Designing Environments for Deaf Education

Historic Beginnings
The Texas School for the Deaf has been a state institution for over 160 years. Today, the residential school provides educational services to more than 500 hearing-impaired and multi-handicapped pre-kindergarten through 12th grade students. It is the oldest continuously operated public school in the state.


Sacred Ground
In the 1980s, the State Legislature had planned to move the campus to the outskirts of town where it would be out of sight and out of mind. Disgracefully neglected, the campus had deteriorated significantly. BGK championed the cause of preserving the central Austin historic campus and earned its first major commission, transforming the 65-acre campus.
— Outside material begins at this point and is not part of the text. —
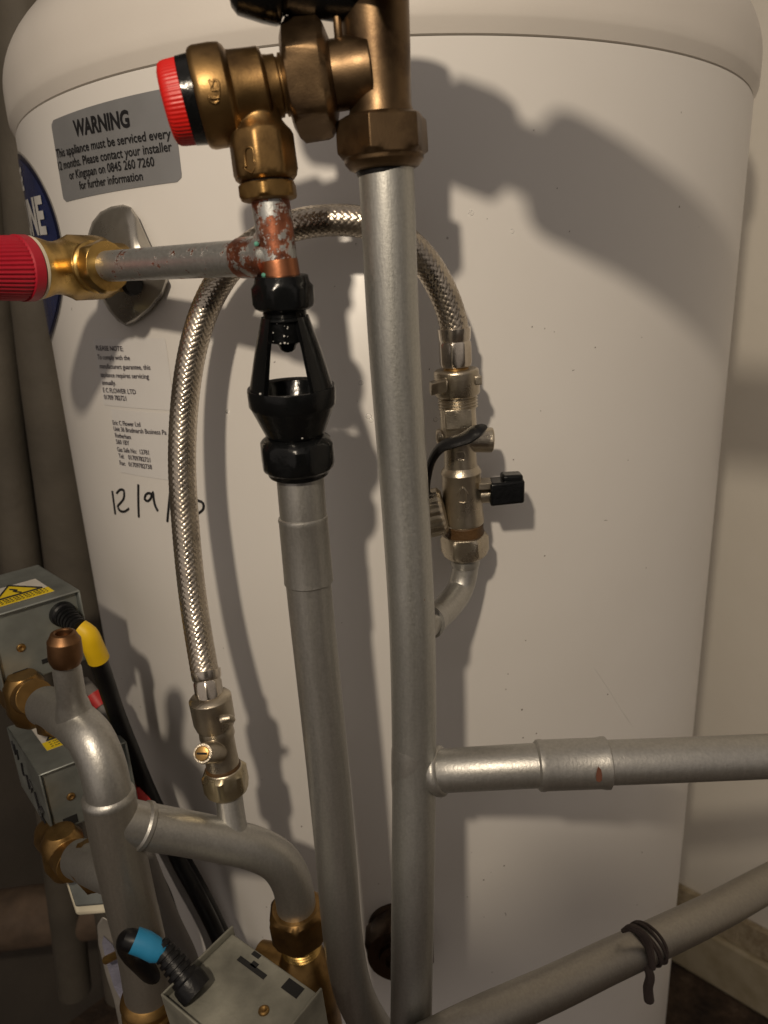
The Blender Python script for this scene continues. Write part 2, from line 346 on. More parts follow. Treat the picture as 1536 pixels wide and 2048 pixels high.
# satin leaf-shaped cover behind the relief valve
ol = [(176, 468), (184, 444), (200, 424), (222, 413), (246, 409), (262, 414), (275, 432), (288, 462), (305, 500), (328, 545), (336, 562), (326, 590), (300, 622), (272, 644), (252, 652), (235, 642), (218, 622), (204, 598), (190, 550), (178, 500)]
mb = MB(); V = []; F = []; nO = len(ol); cx, cy = 258, 530
ringk = [(1., -.002), (1., .004), (.93, .0075), (.6, .013), (.25, .016)]
for kk, off in ringk:
    for x, y in ol: V.append(T(cx+(x-cx)*kk+(8*(1-kk)), cy+(y-cy)*kk, off))
V.append(T(cx+8, cy, .0165))
for j in range(len(ringk)-1):
    for i in range(nO): k = (i+1) % nO; F.append((j*nO+i, j*nO+k, (j+1)*nO+k, (j+1)*nO+i))
for i in range(nO): F.append(((len(ringk)-1)*nO+i, (len(ringk)-1)*nO+(i+1) % nO, len(V)-1))
mb.add(V, F).build('cover_plate', PLATE, tank, sharp=38)
# black boss low on the front
B0 = T(790, 1855, -.004); B1 = T(790, 1855, .05); th_, z_ = TH(800, 1856); B0 = onT(th_, z_, -.004); B1 = onT(th_, z_, .05)
mb = MB(); mb.lathe(B0, B1, [(0, .0225), (.006, .0225), (.0075, .021), (.0078, .021), (.010, .0245, .0215), (.024, .0245, .0215), (.027, .0215, .0215), (.0272, .014), (.031, .0135), (.0312, .009), (.026, .0085)], n=72, roll=.25)
mb.build('drain_boss', brass('dark_boss_metal', (.10, .07, .05), (.03, .022, .018), .34), tank)
mb = MB()
for x, y, r in [(737, 831, 5), (722, 765, 4), (742, 840, 4), (455, 823, 4), (871, 838, 4), (1024, 462, 4), (942, 425, 5)]:
    c = T(x, y); k = K(c); V = []
    nrm = nz(c-np.array([TX, TY, c[2]])); a = np.cross(nrm, [0, 0, 1]); b_ = np.array([0, 0, 1.])
    mb.rings([c+nrm*r*k*h for h in (-.05, .2, .35, .42)], [(a, b_)]*4, [[r*k*q*(1 if i < 8 else 1.35) for i in range(16)] for q in (1, .85, .5, .1)])
mb.build('water_drops', DROP, tank)['kind'] = 'stuff'
mb = MB(); mb.tube([T(x, y, .0) for x, y in [(1188, 1335), (1215, 1375), (1248, 1428), (1283, 1478)]], .00016, 6)
mb.build('scratch', WPRINT, tank)
mb = MB(); rs = random.Random(11)
for i in range(45):
    x = rs.choice([rs.uniform(380, 720), rs.uniform(640, 1330), rs.uniform(860, 1330)]); y = rs.uniform(110, 1900); l = rs.choice([0, 0, 0, 0, 0, 5]); a = rs.uniform(0, 6.28); q_ = rs.uniform(.00018, .00042)
    c0_ = T(x, y, 0); c1__ = T(x+l*math.cos(a)+.8, y+l*math.sin(a)+.8, 0); cm = T(x+l*.6*math.cos(a)+l*.3, y+l*.6*math.sin(a), 0)
    mb.tube([c0_, cm, c1__] if l else [c0_, c1__], q_ if not l else .00016, 6, .001)
mb.build('dust_specks', simple('dust_speck', (.10, .07, .05), .8), tank)['kind'] = 'stuff'

# ================================================================ RISER AND ITS BRASS FITTING
ri = thing('riser_pipe', 'tall silver painted riser pipe with a side branch running off right', 'pipe', P(822, 2100, .28))
rp = [P(772, 330, .3125), P(776, 420, .313), P(788, 680, .315), P(810, 1000, .317), P(824, 1250, .313), P(828, 1500, .308), P(826, 1750, .298), P(822, 2048, .286), P(817, 2300, .275)]
MB().tube(rp, .0112, 48).build('pipe', SILVERCHIP, ri)
br = MB(); br.tube([P(850, 1543, .310), P(890, 1541, .3055), P(1090, 1530, .298), P(1300, 1522, .297), P(1640, 1508, .300)], .0107, 48); br.build('branch_pipe', SILVER, ri)
mb = MB(); mb.plathe((828, 1545, .3115), (900, 1540, .3045), [(858, 34), (865, 42.5), (869, 45.5), (872, 48.8), (878, 50), (883, 49), (886, 46), (889, 40)], horiz=True); mb.build('tee_socket', SILVER, ri)
mb = MB(); mb.plathe((1070, 1531, .2985), (1230, 1525, .2975), [(1072, 45), (1076, 49.5), (1084, 50.5), (1088, 49), (1196, 49), (1206, 51), (1213, 51), (1216, 46)], horiz=True); cp = mb.build('coupler', SILVER, ri)
mb = MB(); c = P(1183, 1526.7, .2977); d0 = nz(-c)
pts = [(0, -15), (5, -9), (6, 2), (5, 12), (1, 16), (-5, 13), (-6, 3), (-3, -8)]
q0 = [P(1183+x, 1548+y, .2975) for x, y in pts]
k = K(c); rr_ = 49.4*k; axis = nz(P(1230, 1525, .2975)-P(1070, 1531, .2985)); ctr = P(1183, 1526.7, .2977)
V = []
for qv in q0:
    rel = qv-ctr; al = np.dot(rel, axis); s_ = nz(-ctr-np.dot(-ctr, axis)*axis); upv = np.cross(s_, axis); h = np.dot(rel, upv); V.append(ctr+axis*al+upv*h+s_*math.sqrt(max(rr_**2-h*h, 0))+s_*.0006)
mb.add(V, [tuple(range(len(V)))]); mb.build('paint_chip', simple('chip_copper', (.16, .06, .035), .6), cp)
# solder swell round the tee
mb = MB(); mb.plathe((826, 1480, .308), (828, 1610, .306), [(1488, 42), (1500, 43.6), (1530, 44.6), (1565, 44.6), (1595, 43.4), (1606, 41)]); mb.build('tee_body', SILVER, ri)

mf = thing('brass_manifold', 'dark bronze manifold fitting screwed on top of the silver riser', 'pipe fitting', P(770, 345, .3125))
mb = MB(); mb.plathe((738, -150, .31), (770, 350, .3125), [(-150, 76), (-20, 72), (20, 70), (100, 67), (180, 63), (215, 62), (228, 65), (236, 66), (240, 60)]); mb.build('body', BRONZE, mf)
mb = MB(); mb.plathe((738, -150, .31), (770, 350, .3125), [(233, 60), (234, 78, 82), (242, 94, 82), (250, 96, 82), (296, 96, 82), (306, 94, 82), (313, 84, 82), (316, 80), (324, 79), (336, 70), (341, 60)], n=72, roll=.25); mb.build('compression_nut', BRONZE, mf)
mb = MB(); mb.plathe((738, -150, .31), (770, 350, .3125), [(330, 58), (342, 57), (350, 55), (353, 50)]); mb.build('sealing_ring', RUBBER, mf)
mb = MB(); mb.plathe((580, 167, .310), (742, 141, .309), [(648, 62), (654, 63), (690, 63), (700, 66), (742, 66)], horiz=True); mb.build('left_socket', BRONZE, mf)
mb = MB(); mb.plathe((576, 167, .310), (742, 141, .309), [(574, 64), (577, 84, 96), (584, 100, 96), (592, 110, 96), (640, 110, 96), (650, 106, 96), (660, 92, 96), (668, 66)], horiz=True, n=72, roll=.5); mb.build('union_nut', BRONZE, mf)
# upper-left spur (only its underside is in frame)
mb = MB(); mb.plathe((455, -42, .300), (742, -30, .309), [(455, 30), (458, 46), (470, 60), (520, 72), (548, 76), (556, 74), (562, 60), (570, 56), (600, 60), (640, 62), (690, 66), (742, 66)], horiz=True); mb.build('upper_spur', BLACKP, mf)
mb = MB(); mb.tube([P(672, 20, .305), P(676, 60, .305), P(676, 82, .306), P(664, 94, .306)], .0016, 10); mb.build('casting_rib', BRONZE, mf)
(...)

Clients and Users as Expert Consultants
Our work at Texas School for the Deaf was the proving ground for BGK’s collaborative process, employing stakeholders and users as important expert consultants and working hand-in-hand to create architecture in support of deaf education. Fueled by the shared values of the entire team, BGK created a vibrant urban campus that addresses the changing nature and needs of its users as they grow from kindergarten through high school, while maintaining the cohesiveness of the campus community. This approach confirmed our belief that meaningful collaboration is inherently generative and even risky, but always rewarding. The act of collaboration is an important component to innovation.
Transformation
The project took nearly twenty years and created 22 new buildings, 250,000 renovated square feet, and five phases of construction. What was once an eyesore, a campus in danger of being closed, has become a beloved home away from home for deaf and special needs children in Texas as well as a place for students to receive caring services and find outstanding facilities.
More than 160 years after its founding, the campus remains in the heart of Austin’s urban fabric and is considered sacred ground by the deaf community, holding deep historic and emotional significance. For generations of residential and day students, the school continues to serve as a true home away from home.


Innovations for Deaf Education
By learning to design with “deaf eyes,” the BGK team came to understand the users and was able to work using a completely new set of sensibilities and priorities. The project introduced important innovations and new concepts for deaf education, as well as prototypes for designing for the deaf and multi-handicapped. These included visual lines of sight, wide walkways to accommodate groups walking and signing to each other, unique instructional set-ups, visual alarms, integration of technology, uncluttered backdrops of monochromatic paints, tiles and finishes providing contrast between room and occupant so hands and facial expressions can be clearly seen, and strategic placement of natural light sources combined with artificial light to provide good visibility.
Pedagogy
Graphic standards and design guidelines developed at the Texas School for the Deaf have since served as prototypes for other architects designing for deaf and hard-of-hearing students. These standards include a model for delivering deaf education across a range of age groups, from pre-kindergarten through high school, based on 5:1 to 9:1 student-to-teacher ratios that promote the exchange of ideas in more intimate settings than conventional classrooms.
Each teaching space is equipped with custom four-color visual “bells” for notifications and alarms, while dimmable lighting and flexible window shades allow students to adjust illumination throughout the day to enhance visual communication. Custom classroom furniture, including rounded tables and movable chairs, further supports sign language interaction by enabling students to gather comfortably in semi-circular arrangements.


A Community Amenity
On the School’s eastern edge, BGK envisioned the opportunity to connect the school with the community and Congress Avenue by creating a streetscape walkway, a transit stop, 800 feet of additional street parking, and landscape amenities that could be enjoyed by all. By coordinating efforts among the State of Texas (owner of the school), the City of Austin (responsible for the sidewalk), and Capital Metro (owner of the transit stop), BGK filled a glaring need. These distinct entities collaborated to fund a significant project that provides measurable benefits both to individual stakeholders and the broader community.
Outcomes
Once considered an outsider to the deaf and special needs community, BGK became a trusted partner, committed to understanding, documenting, and translating in order to create a place that honors the school’s long and storied history. Since the campus was completed in 2003, the surrounding neighborhood has been revitalized, and property values have risen. The school has grown in both student population and reputation and is now recognized within the deaf education community as an international model for deaf education. The school is also an integral part of the surrounding eclectic business community, whose merchants frequently interact with students both on and off campus. The project has received an Architecture Honor Award from the American Institute of Architects, recognition from the American Association of School Administrators and the Council of Educational Planners, and was named the Design Winner of the Best Real Estate Award by the Austin Business Journal. BGK also earned the AIA Austin Firm of the Year award in 1999, honoring almost two decades of work on this community landmark.